The New York Times reports:
New York lawmakers on Tuesday approved the most comprehensive set of gun bills in the state in six years, including measures that would ban bump stocks, prohibit teachers from carrying guns in schools and extend the waiting period for gun buyers who do not pass an instant background check. In total, six gun bills passed easily through the State Senate and Assembly, a remarkable sight in a Capitol that for years had resisted almost all new legislation on the subject.
Gov. Andrew M. Cuomo, a Democrat, last ushered a major gun safety package into law in 2013, after the massacre at Sandy Hook Elementary School in Newtown, Conn.

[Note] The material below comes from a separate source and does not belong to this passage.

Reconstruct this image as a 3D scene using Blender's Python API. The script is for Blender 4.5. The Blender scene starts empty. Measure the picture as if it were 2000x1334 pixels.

The governor successfully corralled recalcitrant Senate Republicans into supporting the so-called Safe Act that expanded the state’s ban on assault weapons, tightened certification requirements, increased criminal penalties for illegal guns and closed private sale loopholes.
The Jurist reports:
The last group of reforms include illegal firearms and modifications. The legislature banned the “possession, manufacture, transport and disposition of rapid-fire modification devices.”
These include devices such as bump stocks, trigger cranks, and other modifications allowing for rapid fire of ammunition. This adjusted the current law which only prohibited the attachment of the devices to firearms not the sale or possession of the devices themselves.
The second part of the legislation involving illegal firearms creates a buyback program allowing individuals to voluntarily turn in their illegal firearms without being punished for possession and receive a cash reward.